SHORT TASK: Repeat only what lies from the line with "Write the Godot" to the line with "# A fenced suburban", those two lines included, exactly as it stands; omit any images.

** START OF RECORDS FOR PROCESSING **

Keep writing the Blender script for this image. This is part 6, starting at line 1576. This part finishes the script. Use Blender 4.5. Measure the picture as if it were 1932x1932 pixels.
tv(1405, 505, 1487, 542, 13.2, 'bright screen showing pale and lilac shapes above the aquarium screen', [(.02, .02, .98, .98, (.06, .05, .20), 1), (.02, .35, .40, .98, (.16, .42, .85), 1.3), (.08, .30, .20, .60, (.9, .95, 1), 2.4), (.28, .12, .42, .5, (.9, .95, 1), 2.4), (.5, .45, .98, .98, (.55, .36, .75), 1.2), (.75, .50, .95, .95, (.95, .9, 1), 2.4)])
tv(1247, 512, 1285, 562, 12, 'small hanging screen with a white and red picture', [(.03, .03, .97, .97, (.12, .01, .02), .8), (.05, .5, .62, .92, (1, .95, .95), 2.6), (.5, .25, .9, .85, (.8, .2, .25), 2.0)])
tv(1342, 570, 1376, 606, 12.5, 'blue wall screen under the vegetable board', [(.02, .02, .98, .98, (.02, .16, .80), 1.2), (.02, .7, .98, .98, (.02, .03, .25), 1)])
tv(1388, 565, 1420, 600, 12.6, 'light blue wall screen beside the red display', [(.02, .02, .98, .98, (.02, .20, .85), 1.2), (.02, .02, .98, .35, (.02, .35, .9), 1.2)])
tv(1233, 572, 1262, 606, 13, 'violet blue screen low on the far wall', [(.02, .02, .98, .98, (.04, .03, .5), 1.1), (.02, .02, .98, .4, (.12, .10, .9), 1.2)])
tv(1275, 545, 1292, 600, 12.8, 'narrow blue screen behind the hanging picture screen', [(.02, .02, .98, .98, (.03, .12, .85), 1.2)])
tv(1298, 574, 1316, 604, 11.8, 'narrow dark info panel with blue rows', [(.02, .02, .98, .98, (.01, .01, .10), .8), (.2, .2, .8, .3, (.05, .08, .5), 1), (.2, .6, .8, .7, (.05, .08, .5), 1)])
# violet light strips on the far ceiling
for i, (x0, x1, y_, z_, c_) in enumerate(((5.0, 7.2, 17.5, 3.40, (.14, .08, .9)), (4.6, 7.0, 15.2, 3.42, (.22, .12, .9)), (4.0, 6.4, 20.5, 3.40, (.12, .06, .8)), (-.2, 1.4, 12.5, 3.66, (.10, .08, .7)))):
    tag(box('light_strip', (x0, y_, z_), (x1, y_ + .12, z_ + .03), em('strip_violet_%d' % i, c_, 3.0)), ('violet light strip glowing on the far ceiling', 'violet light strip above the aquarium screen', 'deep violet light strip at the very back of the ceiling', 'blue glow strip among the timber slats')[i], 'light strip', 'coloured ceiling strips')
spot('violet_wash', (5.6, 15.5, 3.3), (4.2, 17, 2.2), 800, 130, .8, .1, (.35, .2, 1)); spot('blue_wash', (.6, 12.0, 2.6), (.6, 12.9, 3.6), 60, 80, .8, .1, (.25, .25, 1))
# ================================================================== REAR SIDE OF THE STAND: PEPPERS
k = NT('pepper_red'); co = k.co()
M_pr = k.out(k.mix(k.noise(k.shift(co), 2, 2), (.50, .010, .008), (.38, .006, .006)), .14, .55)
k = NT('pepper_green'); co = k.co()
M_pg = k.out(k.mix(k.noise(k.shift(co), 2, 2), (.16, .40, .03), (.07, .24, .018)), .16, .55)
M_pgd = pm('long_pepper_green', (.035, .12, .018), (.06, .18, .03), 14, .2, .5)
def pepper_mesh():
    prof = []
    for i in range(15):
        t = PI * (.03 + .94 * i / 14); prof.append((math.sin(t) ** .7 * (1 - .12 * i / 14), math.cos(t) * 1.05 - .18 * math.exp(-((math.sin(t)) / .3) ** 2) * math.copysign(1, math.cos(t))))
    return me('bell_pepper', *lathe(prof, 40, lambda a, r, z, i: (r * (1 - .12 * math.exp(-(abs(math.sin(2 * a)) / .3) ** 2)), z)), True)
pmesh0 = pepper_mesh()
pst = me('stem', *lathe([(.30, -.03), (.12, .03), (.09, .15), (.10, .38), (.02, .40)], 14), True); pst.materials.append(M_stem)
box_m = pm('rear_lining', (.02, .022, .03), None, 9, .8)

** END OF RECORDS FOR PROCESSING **
** START OF RECORDS FOR PROCESSING **

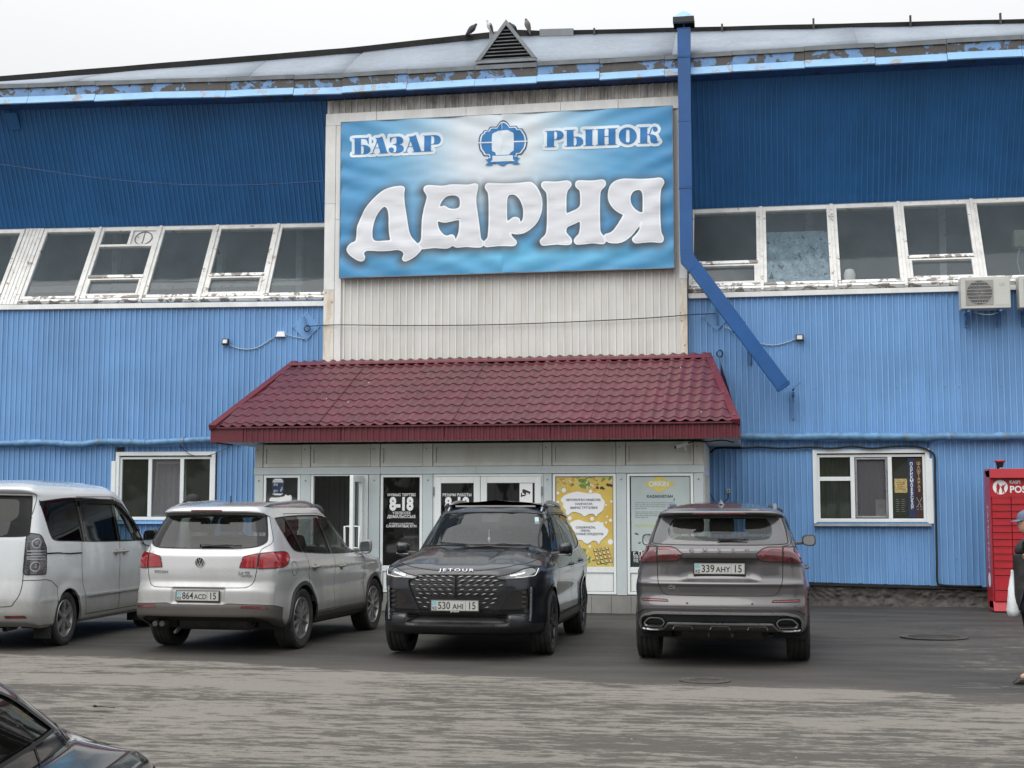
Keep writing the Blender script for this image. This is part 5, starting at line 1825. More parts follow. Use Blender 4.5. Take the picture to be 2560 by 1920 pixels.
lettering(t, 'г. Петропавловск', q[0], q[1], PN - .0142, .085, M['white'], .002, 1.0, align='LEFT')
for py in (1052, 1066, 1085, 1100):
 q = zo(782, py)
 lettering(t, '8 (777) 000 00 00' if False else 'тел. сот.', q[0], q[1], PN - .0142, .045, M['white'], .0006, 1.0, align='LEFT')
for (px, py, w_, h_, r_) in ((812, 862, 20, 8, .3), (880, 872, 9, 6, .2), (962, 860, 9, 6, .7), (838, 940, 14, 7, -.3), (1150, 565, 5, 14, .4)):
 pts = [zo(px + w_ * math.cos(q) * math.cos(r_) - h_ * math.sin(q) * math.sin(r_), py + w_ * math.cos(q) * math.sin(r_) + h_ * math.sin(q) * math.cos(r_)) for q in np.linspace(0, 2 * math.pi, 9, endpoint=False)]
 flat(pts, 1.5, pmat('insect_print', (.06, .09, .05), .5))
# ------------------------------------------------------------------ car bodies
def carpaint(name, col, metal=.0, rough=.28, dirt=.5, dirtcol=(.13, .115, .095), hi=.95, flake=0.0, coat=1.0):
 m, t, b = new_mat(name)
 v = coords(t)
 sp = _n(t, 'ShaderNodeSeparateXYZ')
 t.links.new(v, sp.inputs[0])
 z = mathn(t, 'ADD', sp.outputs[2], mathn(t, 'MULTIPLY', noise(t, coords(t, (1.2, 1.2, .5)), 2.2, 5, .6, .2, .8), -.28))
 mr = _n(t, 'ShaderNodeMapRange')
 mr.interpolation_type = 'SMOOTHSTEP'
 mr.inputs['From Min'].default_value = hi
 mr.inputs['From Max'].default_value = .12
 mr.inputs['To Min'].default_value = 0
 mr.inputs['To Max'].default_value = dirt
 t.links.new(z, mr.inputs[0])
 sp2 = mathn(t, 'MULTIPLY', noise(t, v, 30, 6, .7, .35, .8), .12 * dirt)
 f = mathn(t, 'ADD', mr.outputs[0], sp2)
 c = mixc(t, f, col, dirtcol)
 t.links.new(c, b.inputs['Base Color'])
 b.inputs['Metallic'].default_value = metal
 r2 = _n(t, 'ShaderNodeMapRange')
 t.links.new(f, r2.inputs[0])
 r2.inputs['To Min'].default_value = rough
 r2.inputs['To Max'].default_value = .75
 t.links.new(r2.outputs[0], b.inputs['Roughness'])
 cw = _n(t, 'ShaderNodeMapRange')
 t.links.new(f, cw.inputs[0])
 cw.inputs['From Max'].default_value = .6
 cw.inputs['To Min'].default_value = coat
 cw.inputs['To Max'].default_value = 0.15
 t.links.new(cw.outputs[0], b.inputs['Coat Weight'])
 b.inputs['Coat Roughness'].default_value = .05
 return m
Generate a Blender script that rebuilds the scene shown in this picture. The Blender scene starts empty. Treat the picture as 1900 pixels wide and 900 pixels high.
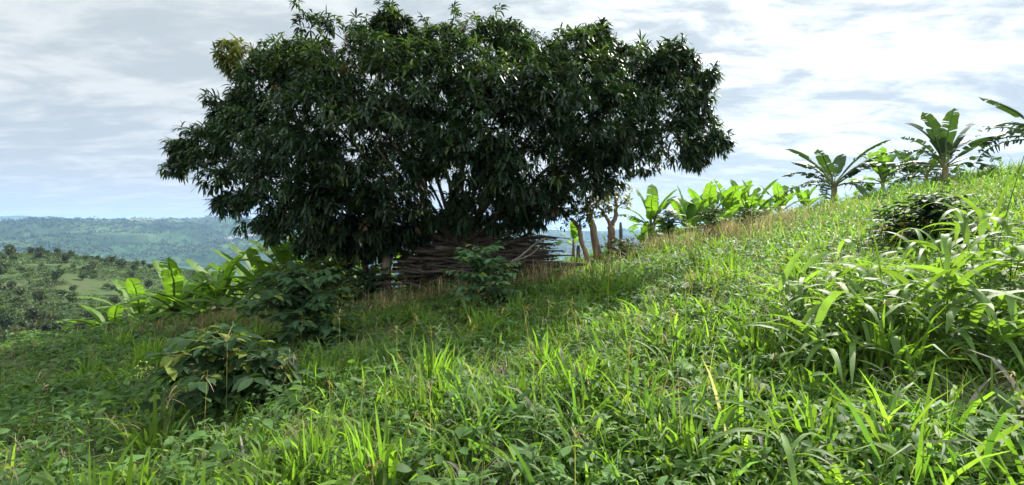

** END OF RECORDS FOR PROCESSING **
** START OF RECORDS FOR PROCESSING **

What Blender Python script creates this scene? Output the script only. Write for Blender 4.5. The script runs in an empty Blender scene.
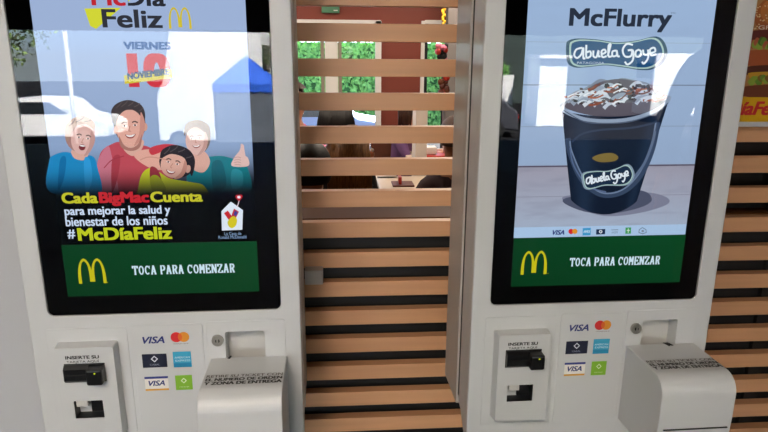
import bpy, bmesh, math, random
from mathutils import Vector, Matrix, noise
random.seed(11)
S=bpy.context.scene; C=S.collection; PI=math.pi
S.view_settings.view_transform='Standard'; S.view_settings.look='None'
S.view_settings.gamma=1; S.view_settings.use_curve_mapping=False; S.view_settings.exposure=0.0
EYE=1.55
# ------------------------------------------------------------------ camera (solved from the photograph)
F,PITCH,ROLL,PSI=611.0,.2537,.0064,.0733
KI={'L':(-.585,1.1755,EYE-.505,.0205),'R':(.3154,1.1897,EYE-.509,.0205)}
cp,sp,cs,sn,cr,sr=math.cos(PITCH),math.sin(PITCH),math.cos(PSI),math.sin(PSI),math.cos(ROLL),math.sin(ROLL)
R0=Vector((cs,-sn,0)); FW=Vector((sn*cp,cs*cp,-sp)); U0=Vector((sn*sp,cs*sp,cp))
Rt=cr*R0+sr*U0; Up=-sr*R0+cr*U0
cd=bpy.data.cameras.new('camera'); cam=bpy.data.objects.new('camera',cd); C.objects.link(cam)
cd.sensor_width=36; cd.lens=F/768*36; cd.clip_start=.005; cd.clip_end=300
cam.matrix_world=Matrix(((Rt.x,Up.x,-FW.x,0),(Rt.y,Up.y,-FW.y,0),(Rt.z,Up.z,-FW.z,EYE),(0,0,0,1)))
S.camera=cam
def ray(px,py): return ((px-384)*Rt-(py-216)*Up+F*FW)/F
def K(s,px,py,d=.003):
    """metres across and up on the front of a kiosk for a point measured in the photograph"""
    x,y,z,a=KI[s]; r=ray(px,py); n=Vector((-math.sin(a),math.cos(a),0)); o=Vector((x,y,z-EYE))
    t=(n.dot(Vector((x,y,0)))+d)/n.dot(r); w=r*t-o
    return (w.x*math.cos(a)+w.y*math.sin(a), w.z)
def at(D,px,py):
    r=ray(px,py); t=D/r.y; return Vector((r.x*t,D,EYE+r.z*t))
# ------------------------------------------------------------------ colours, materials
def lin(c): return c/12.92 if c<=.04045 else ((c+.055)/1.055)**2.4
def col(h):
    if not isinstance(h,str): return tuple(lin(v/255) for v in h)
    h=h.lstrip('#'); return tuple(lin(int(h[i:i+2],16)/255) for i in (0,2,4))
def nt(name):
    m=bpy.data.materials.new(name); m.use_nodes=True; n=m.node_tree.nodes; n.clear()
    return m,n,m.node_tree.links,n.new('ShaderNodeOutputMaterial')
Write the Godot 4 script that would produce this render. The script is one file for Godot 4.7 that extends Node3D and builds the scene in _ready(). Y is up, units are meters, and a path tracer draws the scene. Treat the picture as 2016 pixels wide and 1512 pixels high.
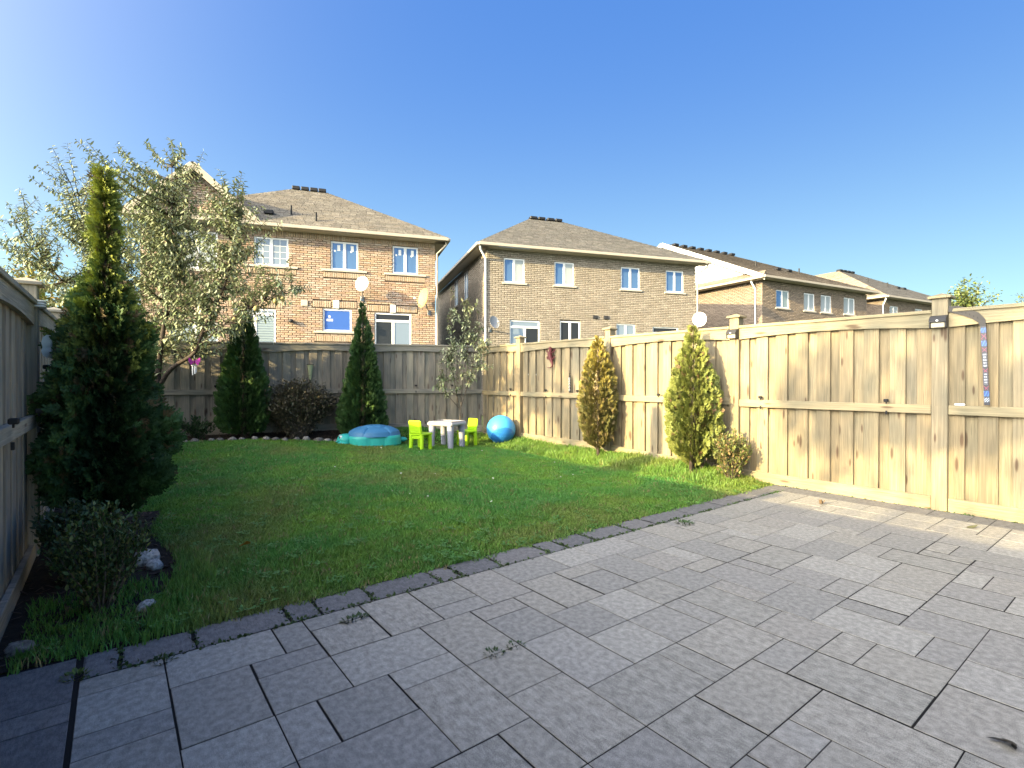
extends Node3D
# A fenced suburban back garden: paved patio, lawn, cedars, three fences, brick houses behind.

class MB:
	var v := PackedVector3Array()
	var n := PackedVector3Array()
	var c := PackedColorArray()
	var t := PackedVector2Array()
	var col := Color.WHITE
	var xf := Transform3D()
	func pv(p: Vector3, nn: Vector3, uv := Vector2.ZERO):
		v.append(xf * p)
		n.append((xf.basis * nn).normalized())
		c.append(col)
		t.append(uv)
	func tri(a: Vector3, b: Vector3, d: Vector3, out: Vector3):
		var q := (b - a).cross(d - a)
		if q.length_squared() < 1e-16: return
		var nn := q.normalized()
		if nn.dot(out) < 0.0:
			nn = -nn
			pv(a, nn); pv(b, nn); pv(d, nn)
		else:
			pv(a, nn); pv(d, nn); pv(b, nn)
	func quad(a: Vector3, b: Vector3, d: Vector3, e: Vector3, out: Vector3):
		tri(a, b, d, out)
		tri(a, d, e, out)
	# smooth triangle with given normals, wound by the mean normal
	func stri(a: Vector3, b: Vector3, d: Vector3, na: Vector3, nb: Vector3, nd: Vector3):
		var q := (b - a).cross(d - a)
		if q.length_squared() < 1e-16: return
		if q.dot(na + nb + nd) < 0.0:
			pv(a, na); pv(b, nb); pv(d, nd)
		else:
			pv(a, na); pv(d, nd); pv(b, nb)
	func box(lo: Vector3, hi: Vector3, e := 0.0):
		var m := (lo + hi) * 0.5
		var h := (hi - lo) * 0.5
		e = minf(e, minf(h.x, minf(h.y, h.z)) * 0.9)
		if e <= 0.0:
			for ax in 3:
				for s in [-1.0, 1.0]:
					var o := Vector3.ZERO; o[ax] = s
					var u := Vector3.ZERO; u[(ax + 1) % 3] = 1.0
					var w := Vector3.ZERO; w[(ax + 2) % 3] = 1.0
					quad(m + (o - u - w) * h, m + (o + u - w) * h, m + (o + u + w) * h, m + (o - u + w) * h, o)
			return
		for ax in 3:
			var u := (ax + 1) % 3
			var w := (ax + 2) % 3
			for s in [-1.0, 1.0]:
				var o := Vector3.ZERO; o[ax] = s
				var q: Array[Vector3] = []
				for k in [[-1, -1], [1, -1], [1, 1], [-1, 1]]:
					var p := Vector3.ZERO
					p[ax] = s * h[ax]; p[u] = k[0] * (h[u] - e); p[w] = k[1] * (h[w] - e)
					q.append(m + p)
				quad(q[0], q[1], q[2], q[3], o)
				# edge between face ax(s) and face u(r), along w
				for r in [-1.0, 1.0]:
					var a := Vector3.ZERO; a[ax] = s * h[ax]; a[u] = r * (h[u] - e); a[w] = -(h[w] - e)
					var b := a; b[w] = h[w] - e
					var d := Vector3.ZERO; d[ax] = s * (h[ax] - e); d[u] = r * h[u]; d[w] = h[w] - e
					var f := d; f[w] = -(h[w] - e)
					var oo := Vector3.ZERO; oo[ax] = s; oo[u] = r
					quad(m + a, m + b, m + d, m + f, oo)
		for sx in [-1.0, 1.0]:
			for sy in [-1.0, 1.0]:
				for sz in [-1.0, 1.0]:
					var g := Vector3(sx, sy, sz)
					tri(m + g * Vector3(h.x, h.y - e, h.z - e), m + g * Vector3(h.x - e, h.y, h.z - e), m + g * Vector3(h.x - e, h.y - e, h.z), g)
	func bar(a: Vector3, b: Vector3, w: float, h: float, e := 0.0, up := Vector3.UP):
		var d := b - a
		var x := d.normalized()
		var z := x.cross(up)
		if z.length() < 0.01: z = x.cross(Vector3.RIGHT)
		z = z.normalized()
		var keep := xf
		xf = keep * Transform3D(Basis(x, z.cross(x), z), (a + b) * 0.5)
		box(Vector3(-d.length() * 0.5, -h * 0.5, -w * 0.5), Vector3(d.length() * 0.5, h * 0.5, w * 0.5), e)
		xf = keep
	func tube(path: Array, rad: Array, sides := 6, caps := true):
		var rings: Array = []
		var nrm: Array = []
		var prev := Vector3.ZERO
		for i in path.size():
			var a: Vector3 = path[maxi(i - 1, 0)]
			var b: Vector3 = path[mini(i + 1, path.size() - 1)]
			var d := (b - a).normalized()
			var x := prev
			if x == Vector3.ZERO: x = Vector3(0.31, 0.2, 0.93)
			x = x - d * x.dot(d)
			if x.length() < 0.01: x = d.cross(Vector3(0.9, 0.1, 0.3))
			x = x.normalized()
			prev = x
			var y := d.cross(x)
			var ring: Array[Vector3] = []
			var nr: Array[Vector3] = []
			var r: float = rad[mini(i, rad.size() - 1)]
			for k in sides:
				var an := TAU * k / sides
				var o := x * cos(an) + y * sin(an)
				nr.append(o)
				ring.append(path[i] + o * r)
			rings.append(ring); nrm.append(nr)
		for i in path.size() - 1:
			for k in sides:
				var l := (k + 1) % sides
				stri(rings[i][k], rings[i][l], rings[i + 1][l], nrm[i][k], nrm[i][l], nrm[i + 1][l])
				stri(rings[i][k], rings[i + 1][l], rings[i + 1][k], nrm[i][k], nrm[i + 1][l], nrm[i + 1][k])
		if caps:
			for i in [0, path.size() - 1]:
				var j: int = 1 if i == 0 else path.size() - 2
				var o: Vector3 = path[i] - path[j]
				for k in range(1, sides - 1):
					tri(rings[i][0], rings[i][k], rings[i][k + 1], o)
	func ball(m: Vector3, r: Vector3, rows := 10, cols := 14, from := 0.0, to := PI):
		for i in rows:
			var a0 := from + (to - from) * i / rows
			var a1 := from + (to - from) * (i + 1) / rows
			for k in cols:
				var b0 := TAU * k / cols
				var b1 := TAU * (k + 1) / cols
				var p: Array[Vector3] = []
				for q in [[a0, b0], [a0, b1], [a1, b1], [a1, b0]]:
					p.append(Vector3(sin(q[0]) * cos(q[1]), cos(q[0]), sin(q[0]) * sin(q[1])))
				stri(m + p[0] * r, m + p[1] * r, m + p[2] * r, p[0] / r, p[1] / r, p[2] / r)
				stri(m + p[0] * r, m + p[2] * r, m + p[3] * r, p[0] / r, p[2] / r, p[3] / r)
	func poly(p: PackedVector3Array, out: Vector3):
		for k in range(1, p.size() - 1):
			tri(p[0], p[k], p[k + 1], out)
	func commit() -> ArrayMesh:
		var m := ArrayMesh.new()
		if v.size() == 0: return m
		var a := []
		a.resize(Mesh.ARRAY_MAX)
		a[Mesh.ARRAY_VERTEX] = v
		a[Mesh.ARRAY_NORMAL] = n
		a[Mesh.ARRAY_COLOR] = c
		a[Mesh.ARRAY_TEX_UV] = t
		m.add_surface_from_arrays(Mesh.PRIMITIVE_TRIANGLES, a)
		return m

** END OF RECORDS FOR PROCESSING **

OUTPUT BELOW:
Write the Godot 4 script that would produce this render. The script is one file for Godot 4.7 that extends Node3D and builds the scene in _ready(). Y is up, units are meters, and a path tracer draws the scene. Treat the picture as 2016 pixels wide and 1512 pixels high.
extends Node3D
# A fenced suburban back garden: paved patio, lawn, cedars, three fences, brick houses behind.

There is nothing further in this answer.